*Task description*.
Do not repeat pictures. Repeat exactly the lines of the listing below from its first line through the line with "box('light_reflector',8.6,8.7,7.99,8.0,0.3,0.4,M_orange,cb)".

......

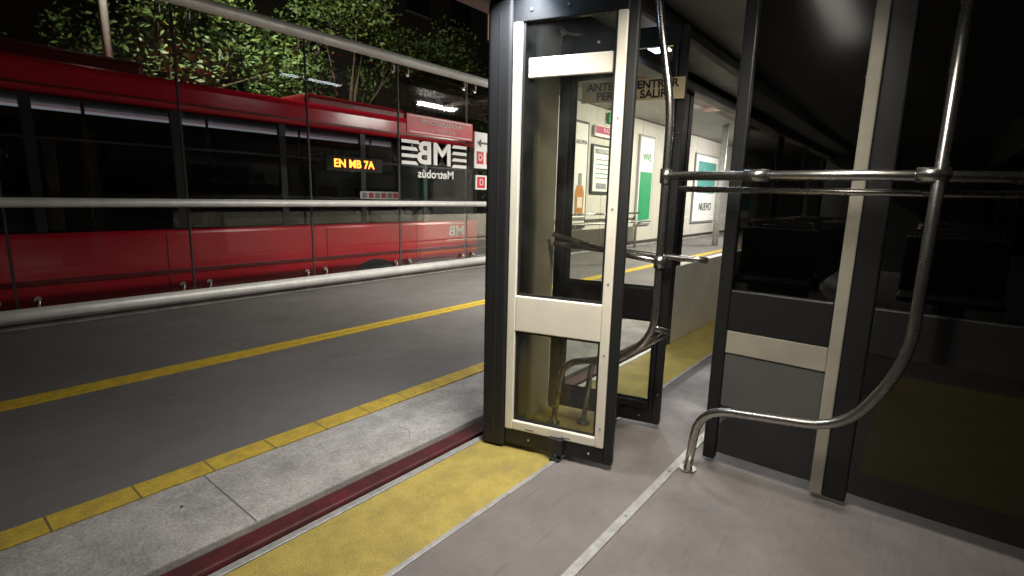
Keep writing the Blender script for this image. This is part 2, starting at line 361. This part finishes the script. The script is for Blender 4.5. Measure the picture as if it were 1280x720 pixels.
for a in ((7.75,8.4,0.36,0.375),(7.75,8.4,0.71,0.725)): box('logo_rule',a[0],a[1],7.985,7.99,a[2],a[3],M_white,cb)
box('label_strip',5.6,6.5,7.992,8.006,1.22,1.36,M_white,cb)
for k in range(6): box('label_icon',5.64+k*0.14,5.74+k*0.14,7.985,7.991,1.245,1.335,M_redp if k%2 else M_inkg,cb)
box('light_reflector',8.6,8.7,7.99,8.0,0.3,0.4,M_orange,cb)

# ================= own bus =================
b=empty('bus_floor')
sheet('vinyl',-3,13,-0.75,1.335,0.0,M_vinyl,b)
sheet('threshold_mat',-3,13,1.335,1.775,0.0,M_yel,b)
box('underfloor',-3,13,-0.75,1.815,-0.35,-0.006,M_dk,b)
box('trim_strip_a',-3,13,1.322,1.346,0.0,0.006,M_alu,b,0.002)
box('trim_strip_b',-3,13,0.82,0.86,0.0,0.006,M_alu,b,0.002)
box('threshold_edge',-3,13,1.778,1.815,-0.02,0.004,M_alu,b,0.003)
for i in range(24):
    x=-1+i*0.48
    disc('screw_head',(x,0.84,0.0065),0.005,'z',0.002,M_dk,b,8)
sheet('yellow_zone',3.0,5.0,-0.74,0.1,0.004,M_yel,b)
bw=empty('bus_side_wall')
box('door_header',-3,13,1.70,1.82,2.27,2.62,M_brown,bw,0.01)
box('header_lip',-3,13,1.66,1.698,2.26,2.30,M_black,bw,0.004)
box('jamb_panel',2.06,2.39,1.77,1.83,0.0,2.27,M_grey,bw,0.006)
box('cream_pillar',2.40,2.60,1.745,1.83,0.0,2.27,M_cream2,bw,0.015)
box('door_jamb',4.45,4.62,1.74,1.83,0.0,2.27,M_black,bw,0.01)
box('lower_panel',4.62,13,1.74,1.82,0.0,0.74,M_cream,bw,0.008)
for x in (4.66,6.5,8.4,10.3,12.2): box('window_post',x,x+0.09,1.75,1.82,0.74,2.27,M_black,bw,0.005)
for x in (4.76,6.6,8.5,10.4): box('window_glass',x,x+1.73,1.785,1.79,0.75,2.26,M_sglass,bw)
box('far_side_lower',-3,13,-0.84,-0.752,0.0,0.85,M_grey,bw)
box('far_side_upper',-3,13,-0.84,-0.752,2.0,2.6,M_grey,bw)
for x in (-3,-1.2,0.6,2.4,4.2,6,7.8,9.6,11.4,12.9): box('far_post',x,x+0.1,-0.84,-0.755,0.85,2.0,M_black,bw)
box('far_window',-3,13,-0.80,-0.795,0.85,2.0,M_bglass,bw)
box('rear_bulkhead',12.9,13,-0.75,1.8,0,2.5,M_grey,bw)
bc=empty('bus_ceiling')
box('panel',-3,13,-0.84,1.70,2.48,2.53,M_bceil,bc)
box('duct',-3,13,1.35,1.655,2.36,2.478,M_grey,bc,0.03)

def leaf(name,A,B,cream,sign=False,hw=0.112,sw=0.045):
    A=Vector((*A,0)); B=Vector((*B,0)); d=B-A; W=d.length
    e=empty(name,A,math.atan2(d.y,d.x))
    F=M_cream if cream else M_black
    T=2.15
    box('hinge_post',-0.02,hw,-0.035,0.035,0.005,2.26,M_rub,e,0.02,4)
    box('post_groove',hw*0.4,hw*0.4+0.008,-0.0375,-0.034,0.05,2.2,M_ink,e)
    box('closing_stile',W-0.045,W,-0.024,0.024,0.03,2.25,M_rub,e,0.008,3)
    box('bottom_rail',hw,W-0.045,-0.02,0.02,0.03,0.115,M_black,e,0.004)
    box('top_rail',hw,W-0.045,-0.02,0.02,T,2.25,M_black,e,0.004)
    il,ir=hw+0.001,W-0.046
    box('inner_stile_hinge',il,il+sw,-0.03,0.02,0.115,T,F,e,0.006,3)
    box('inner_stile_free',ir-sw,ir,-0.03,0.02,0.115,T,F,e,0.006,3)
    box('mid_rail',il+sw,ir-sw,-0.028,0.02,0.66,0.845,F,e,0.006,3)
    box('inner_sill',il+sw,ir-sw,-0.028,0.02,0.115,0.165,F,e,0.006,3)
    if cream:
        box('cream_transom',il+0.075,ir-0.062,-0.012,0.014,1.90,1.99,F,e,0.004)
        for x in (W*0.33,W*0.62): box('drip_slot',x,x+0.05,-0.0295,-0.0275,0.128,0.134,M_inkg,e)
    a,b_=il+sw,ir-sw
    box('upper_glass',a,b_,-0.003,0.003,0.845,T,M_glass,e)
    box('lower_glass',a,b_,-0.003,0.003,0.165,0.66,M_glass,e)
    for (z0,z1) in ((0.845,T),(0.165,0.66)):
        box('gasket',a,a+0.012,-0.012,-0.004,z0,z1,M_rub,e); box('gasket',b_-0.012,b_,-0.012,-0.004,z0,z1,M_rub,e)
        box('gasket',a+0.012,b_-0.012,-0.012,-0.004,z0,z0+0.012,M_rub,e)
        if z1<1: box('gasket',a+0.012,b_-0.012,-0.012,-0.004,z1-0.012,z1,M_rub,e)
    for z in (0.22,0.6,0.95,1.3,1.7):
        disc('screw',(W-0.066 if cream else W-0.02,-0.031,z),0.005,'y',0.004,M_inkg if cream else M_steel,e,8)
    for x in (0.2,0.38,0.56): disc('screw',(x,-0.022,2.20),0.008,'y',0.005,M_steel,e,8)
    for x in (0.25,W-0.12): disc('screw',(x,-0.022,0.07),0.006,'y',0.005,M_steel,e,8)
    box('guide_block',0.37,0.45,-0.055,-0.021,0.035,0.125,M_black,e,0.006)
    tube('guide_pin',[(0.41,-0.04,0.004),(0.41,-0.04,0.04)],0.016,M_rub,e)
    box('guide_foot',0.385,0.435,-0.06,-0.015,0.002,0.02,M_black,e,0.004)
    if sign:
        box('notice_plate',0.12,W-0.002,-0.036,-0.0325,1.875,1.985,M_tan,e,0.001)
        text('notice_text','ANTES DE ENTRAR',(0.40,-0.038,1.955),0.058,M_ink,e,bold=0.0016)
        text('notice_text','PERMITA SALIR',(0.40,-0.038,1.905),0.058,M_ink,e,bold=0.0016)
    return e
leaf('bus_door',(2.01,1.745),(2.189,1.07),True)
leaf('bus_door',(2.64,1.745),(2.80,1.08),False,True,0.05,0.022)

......

*Problem solution*.
Keep writing the Blender script for this image. This is part 2, starting at line 361. This part finishes the script. The script is for Blender 4.5. Measure the picture as if it were 1280x720 pixels.
for a in ((7.75,8.4,0.36,0.375),(7.75,8.4,0.71,0.725)): box('logo_rule',a[0],a[1],7.985,7.99,a[2],a[3],M_white,cb)
box('label_strip',5.6,6.5,7.992,8.006,1.22,1.36,M_white,cb)
for k in range(6): box('label_icon',5.64+k*0.14,5.74+k*0.14,7.985,7.991,1.245,1.335,M_redp if k%2 else M_inkg,cb)
box('light_reflector',8.6,8.7,7.99,8.0,0.3,0.4,M_orange,cb)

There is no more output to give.